| SUPPLIED DATA |
★ ★ ★
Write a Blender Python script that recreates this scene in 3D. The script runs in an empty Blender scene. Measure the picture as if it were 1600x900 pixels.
★ ★ ★
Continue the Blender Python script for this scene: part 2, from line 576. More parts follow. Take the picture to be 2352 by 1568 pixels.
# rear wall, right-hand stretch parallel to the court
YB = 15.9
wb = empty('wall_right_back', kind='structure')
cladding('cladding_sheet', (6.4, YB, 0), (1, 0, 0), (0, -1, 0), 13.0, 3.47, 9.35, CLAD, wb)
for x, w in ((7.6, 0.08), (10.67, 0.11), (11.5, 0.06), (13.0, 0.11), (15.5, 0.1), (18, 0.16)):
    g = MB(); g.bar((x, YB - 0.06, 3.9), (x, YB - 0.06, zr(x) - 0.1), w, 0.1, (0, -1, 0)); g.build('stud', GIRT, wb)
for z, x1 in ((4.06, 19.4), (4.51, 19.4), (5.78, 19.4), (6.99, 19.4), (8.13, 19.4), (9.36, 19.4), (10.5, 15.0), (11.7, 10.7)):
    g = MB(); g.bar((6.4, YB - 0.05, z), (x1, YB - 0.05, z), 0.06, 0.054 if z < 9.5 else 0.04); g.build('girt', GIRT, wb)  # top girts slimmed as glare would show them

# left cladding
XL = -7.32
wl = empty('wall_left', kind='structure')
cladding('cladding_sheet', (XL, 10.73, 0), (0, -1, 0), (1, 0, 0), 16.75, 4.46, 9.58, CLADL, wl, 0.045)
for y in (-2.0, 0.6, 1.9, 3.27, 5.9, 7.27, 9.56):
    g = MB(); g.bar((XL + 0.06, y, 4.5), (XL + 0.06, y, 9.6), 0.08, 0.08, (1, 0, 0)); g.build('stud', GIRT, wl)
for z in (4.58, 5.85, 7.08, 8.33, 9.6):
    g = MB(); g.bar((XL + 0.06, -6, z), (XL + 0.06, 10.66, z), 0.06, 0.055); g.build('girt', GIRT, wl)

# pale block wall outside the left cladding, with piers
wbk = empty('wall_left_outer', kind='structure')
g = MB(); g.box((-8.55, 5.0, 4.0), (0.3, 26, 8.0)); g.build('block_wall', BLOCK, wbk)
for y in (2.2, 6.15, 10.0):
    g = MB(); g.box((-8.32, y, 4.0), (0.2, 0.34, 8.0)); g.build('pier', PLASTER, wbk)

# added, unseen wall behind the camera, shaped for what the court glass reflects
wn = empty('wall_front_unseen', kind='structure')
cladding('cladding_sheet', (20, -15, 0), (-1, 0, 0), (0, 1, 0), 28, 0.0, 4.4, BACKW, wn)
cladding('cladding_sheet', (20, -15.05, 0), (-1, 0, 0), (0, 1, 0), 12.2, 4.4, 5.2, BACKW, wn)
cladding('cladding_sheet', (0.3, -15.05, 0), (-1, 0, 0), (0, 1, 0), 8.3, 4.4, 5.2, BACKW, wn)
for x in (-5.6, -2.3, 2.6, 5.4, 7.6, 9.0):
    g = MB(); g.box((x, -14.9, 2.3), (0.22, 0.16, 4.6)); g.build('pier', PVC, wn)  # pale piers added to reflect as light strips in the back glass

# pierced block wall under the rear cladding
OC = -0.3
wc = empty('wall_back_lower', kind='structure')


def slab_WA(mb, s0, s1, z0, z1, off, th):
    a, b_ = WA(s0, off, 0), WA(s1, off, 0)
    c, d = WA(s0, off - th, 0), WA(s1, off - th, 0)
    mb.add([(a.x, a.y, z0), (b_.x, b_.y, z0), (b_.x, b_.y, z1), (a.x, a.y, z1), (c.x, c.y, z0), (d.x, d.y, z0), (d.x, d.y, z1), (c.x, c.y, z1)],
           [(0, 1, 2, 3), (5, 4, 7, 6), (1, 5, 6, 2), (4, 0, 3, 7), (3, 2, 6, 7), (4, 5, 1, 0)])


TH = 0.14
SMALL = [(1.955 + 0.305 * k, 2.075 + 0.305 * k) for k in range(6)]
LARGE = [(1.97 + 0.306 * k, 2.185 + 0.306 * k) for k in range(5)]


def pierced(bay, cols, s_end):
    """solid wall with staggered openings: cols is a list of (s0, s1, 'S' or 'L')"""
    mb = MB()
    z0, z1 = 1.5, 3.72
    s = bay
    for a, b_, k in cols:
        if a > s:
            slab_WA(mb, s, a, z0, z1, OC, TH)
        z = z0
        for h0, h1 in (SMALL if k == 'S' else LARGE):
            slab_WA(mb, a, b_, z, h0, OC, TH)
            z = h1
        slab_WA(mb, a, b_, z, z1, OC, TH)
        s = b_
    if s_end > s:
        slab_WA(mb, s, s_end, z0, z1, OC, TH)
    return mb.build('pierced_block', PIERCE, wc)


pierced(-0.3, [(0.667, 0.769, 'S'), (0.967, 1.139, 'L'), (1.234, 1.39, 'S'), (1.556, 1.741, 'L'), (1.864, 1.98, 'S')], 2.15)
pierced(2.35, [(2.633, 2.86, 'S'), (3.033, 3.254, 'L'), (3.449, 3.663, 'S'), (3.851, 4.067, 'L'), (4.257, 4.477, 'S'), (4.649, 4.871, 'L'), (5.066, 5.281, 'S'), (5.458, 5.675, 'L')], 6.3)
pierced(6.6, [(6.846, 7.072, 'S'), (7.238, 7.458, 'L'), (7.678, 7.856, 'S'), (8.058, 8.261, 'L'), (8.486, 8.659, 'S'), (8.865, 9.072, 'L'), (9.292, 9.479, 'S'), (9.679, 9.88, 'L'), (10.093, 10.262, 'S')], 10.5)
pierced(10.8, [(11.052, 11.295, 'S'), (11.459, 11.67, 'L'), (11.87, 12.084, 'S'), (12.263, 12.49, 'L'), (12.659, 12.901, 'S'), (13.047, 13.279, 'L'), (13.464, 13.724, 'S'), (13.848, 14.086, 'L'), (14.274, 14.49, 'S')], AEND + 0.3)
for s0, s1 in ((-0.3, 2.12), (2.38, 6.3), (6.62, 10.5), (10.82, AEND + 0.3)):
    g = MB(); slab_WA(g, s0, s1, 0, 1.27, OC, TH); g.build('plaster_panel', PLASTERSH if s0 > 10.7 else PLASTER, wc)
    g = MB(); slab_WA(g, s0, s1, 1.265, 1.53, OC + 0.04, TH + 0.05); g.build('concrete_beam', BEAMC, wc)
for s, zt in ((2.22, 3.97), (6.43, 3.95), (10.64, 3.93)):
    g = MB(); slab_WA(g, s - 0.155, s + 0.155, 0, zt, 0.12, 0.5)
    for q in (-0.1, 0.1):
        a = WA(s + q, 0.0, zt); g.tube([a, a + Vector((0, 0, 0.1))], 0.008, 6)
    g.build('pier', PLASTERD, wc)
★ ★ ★
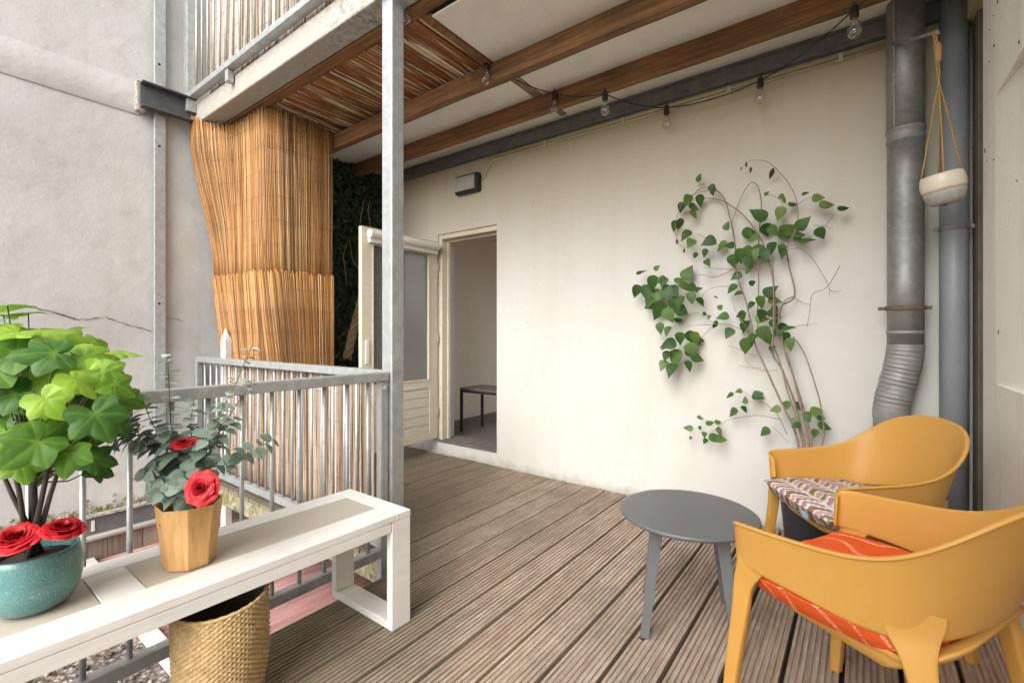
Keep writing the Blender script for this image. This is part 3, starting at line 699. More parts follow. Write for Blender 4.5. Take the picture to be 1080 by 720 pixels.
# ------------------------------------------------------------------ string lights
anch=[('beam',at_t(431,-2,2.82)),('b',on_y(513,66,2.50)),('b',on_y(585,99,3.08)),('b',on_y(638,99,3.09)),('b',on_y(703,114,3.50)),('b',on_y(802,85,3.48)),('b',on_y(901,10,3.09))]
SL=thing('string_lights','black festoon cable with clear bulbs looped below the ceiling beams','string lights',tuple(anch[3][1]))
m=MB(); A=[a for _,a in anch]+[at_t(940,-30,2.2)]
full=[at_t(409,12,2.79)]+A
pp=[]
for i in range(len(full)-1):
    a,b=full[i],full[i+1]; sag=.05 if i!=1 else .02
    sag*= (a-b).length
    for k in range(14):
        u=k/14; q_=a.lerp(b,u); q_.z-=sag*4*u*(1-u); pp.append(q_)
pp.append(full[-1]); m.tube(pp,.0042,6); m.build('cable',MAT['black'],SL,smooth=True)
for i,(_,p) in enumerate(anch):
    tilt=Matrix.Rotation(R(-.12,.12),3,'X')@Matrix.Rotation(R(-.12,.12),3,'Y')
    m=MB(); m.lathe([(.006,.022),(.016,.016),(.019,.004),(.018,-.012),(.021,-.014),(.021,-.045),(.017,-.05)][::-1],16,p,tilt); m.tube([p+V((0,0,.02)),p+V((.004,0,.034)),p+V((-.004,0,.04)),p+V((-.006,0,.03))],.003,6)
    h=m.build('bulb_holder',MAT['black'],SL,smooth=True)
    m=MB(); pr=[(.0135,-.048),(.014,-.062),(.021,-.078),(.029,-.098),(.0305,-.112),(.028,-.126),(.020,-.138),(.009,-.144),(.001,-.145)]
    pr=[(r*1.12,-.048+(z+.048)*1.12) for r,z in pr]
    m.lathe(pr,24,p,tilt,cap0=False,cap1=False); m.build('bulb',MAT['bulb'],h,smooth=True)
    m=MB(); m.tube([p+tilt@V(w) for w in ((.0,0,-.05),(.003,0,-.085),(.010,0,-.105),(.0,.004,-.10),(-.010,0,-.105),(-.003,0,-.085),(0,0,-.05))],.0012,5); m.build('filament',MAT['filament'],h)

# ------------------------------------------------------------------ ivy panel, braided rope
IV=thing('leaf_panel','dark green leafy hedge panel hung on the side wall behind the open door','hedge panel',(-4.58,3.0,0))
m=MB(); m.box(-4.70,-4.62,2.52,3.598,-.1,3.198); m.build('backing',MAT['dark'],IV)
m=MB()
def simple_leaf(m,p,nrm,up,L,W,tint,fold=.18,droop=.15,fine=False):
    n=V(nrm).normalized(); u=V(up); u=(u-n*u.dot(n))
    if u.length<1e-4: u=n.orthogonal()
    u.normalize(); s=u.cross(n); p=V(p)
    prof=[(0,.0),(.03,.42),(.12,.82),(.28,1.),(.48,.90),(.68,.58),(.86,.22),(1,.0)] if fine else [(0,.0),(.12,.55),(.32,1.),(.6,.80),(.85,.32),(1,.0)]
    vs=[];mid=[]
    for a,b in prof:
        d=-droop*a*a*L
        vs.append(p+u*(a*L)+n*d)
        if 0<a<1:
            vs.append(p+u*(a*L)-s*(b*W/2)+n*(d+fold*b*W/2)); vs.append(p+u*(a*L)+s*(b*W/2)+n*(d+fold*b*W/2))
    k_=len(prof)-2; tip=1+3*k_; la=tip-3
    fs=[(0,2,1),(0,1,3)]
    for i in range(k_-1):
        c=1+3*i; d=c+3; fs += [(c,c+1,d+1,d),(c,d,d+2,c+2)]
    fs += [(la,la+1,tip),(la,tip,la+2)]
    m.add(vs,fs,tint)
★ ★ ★
| TASK BRIEF |
Reproduce exactly the lines from the one containing "for s, zt in" through the one containing "g.build('pier', PLASTERD, wc)", inclusive, and nothing else.

| RESULT OF THIS EXERCISE |
for s, zt in ((2.22, 3.97), (6.43, 3.95), (10.64, 3.93)):
    g = MB(); slab_WA(g, s - 0.155, s + 0.155, 0, zt, 0.12, 0.5)
    for q in (-0.1, 0.1):
        a = WA(s + q, 0.0, zt); g.tube([a, a + Vector((0, 0, 0.1))], 0.008, 6)
    g.build('pier', PLASTERD, wc)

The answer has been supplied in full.